Copy each line below exactly and leave the pictures out.

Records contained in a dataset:
....
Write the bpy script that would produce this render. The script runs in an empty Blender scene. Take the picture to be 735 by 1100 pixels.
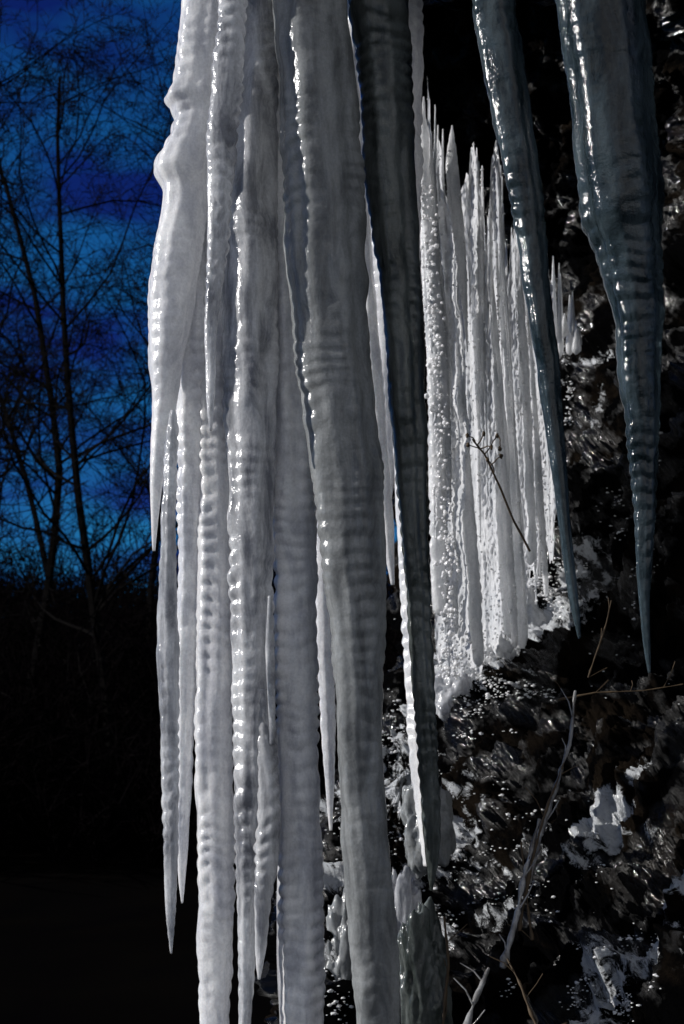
import bpy, math, random
import numpy as np
from mathutils import Vector, Matrix, noise
from mathutils.bvhtree import BVHTree
random.seed(7)
scene = bpy.context.scene
scene.view_settings.view_transform='Standard'
scene.view_settings.look='None'
scene.view_settings.exposure=0

# ---------------------------------------------------------------- camera
F=1500.0
cam_d=bpy.data.cameras.new("camera"); cam=bpy.data.objects.new("camera",cam_d)
scene.collection.objects.link(cam); scene.camera=cam
cam_d.sensor_fit='VERTICAL'; cam_d.sensor_height=24; cam_d.sensor_width=16
cam_d.lens=24*F/1100; cam_d.clip_end=3000; cam_d.clip_start=0.05
CAM=Vector((0,0,1.6))
R=Matrix.Rotation(math.radians(98),3,'X') @ Matrix.Rotation(math.radians(-2.2),3,'Z')
cam.matrix_world=Matrix.Translation(CAM) @ R.to_4x4()
cam_d.dof.use_dof=True; cam_d.dof.focus_distance=4.1; cam_d.dof.aperture_fstop=4.0

def ray(px,py):
    return R @ Vector(((px-367.5)/F, -(py-550)/F, -1.0))
def P(px,py,Y):
    d=ray(px,py); return CAM + d*(Y/d.y)

# ---------------------------------------------------------------- materials
def newmat(name):
    m=bpy.data.materials.new(name); m.use_nodes=True
    nt=m.node_tree; nt.nodes.clear()
    out=nt.nodes.new('ShaderNodeOutputMaterial')
    b=nt.nodes.new('ShaderNodeBsdfPrincipled')
    nt.links.new(b.outputs[0],out.inputs['Surface'])
    return m,nt,b
def N(nt,t,**k):
    n=nt.nodes.new(t)
    for a,v in k.items(): setattr(n,a,v)
    return n
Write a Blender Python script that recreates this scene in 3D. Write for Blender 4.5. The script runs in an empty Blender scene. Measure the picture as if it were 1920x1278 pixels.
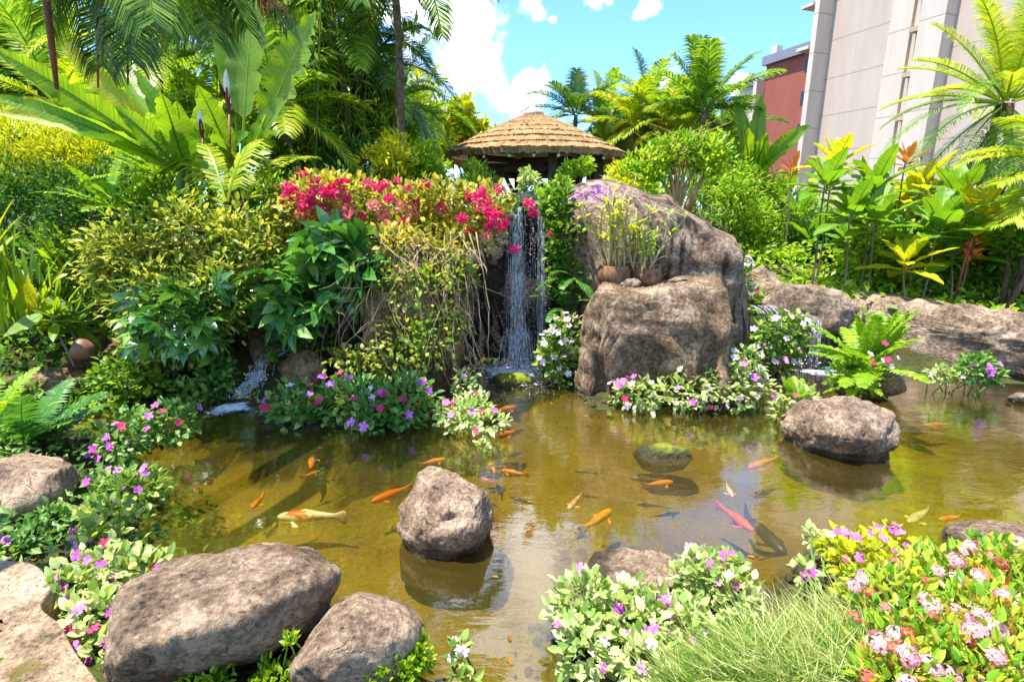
....
§ **SOLUTION TO THIS PROBLEM**
Write the bpy script that would produce this render. The script runs in an empty Blender scene. Take the picture to be 735 by 1100 pixels.
import bpy, math, random
import numpy as np
from mathutils import Vector, Matrix, noise
from mathutils.bvhtree import BVHTree
random.seed(7)
scene = bpy.context.scene
scene.view_settings.view_transform='Standard'
scene.view_settings.look='None'
scene.view_settings.exposure=0

# ---------------------------------------------------------------- camera
F=1500.0
cam_d=bpy.data.cameras.new("camera"); cam=bpy.data.objects.new("camera",cam_d)
scene.collection.objects.link(cam); scene.camera=cam
cam_d.sensor_fit='VERTICAL'; cam_d.sensor_height=24; cam_d.sensor_width=16
cam_d.lens=24*F/1100; cam_d.clip_end=3000; cam_d.clip_start=0.05
CAM=Vector((0,0,1.6))
R=Matrix.Rotation(math.radians(98),3,'X') @ Matrix.Rotation(math.radians(-2.2),3,'Z')
cam.matrix_world=Matrix.Translation(CAM) @ R.to_4x4()
cam_d.dof.use_dof=True; cam_d.dof.focus_distance=4.1; cam_d.dof.aperture_fstop=4.0

def ray(px,py):
    return R @ Vector(((px-367.5)/F, -(py-550)/F, -1.0))
def P(px,py,Y):
    d=ray(px,py); return CAM + d*(Y/d.y)

# ---------------------------------------------------------------- materials
def newmat(name):
    m=bpy.data.materials.new(name); m.use_nodes=True
    nt=m.node_tree; nt.nodes.clear()
    out=nt.nodes.new('ShaderNodeOutputMaterial')
    b=nt.nodes.new('ShaderNodeBsdfPrincipled')
    nt.links.new(b.outputs[0],out.inputs['Surface'])
    return m,nt,b
def N(nt,t,**k):
    n=nt.nodes.new(t)
    for a,v in k.items(): setattr(n,a,v)
    return n
Write a Blender Python script that recreates this scene in 3D. Write for Blender 4.5. The script runs in an empty Blender scene. Measure the picture as if it were 1920x1278 pixels.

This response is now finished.